Antonio – Atualmente, já estou em Salvador (BA), como responsável pela construção das estações de metrô de superfície, em fase de construção há 10 anos e estava parada, recomeçamos agora no final de 2013. Quatro estações estão prontas. É uma obra prevista para 40 meses, com duas linhas, uma do centro até região de Pirajá e, outra, do Acesso Norte até o aeroporto. Trata-se de um projeto novo, onde já está prevista também uma ampliação de mais oito quilômetros das linhas um e dois.
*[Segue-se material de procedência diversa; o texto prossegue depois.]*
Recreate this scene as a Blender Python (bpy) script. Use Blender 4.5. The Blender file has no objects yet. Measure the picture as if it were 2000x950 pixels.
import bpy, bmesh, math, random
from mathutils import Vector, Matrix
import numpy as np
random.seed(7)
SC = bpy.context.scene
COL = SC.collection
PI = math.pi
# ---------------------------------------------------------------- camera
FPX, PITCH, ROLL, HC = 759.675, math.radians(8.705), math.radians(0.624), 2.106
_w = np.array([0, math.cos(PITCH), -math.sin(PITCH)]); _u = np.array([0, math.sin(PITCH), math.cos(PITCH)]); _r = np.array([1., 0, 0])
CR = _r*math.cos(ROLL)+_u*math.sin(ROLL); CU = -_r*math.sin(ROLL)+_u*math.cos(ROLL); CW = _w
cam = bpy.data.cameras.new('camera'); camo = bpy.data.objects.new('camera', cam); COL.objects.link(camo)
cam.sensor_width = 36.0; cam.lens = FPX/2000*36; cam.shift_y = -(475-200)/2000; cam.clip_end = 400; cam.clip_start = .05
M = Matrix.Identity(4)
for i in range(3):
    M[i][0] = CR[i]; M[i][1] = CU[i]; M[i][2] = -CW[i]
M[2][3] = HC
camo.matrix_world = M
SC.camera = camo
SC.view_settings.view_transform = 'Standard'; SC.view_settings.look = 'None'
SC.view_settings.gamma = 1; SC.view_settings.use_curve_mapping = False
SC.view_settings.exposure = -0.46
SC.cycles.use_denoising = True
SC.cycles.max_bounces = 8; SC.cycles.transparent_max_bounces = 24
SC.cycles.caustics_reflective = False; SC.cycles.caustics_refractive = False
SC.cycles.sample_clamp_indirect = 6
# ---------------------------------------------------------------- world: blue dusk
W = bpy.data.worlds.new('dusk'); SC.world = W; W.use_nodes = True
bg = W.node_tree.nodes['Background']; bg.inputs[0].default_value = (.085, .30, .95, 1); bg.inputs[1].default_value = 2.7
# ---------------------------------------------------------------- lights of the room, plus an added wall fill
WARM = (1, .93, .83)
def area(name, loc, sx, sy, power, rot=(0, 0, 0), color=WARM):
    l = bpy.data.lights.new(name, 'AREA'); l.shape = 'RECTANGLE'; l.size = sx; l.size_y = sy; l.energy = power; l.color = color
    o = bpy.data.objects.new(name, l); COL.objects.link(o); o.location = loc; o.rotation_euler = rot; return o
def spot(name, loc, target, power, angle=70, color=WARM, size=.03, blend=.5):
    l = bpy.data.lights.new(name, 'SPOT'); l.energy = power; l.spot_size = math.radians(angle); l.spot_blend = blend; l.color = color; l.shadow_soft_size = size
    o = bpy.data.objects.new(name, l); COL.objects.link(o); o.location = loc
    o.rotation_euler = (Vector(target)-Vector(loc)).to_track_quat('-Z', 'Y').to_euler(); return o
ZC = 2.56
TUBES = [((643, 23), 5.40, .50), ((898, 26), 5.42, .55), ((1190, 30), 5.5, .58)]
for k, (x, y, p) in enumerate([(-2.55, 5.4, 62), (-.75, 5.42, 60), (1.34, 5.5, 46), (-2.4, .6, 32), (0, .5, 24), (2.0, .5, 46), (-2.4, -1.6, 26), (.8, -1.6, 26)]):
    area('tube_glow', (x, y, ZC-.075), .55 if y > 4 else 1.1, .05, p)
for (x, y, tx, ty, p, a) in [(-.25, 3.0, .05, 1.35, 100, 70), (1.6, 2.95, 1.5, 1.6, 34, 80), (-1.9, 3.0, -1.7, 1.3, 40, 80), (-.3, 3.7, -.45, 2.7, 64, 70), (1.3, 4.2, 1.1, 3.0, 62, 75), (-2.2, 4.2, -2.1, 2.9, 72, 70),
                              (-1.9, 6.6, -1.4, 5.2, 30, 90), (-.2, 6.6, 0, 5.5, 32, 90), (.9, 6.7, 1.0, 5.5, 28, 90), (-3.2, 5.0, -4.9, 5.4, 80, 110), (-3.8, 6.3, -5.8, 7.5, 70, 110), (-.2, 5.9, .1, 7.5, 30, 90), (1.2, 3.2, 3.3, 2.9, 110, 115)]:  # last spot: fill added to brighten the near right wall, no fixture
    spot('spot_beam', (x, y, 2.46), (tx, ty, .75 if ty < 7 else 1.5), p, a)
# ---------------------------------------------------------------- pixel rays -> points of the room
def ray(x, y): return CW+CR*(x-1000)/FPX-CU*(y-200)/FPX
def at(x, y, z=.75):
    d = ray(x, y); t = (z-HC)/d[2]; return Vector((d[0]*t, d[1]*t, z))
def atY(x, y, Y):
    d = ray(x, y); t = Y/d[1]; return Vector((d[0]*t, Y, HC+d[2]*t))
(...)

A previsão é de que eu permaneça por lá uns quatro anos. É uma cidade bonita em termo de paisagem, e como o povo baiano tem uma cultura completamente diferente da nossa, eu ainda estou me adaptando... O baiano, cada um tem a sua peculiaridade, mas o povo gosta muito de praia, de regue, de festa e a gente tem que aprender a conviver dentro de sua rica cultura. A vantagem é de estar bem mais perto de casa...
ET - Finalizando... Totó, você se sente gratificado pelo que já ajudou a construir?
Antonio - Muito, muito... É muito gratificante ser filho da dona Marlene cozinheira e do seu Joaquim, que deram educação e estudo pra gente, na sua simplicidade e humildade. Estudei a vida inteira na Escola Coronel, colega do Renato do Luiz Rodrigues, do Odair, Marizete, Toninha... E, depois, estudando em Uberaba, indo e voltando a cada noite, e chegar onde cheguei é, sem dúvida, gratificante. Sinto-me orgulhoso das obras que fiz, chegar onde cheguei, sendo filho de Sacramento e de poder olhar para trás e afirmar que consegui vencer grandes desafios, chegar num estágio a que poucas pessoas chegaram, que é ter a oportunidade de trabalhar na construção de estádios tão colossais... só tenho que dar graças a Deus!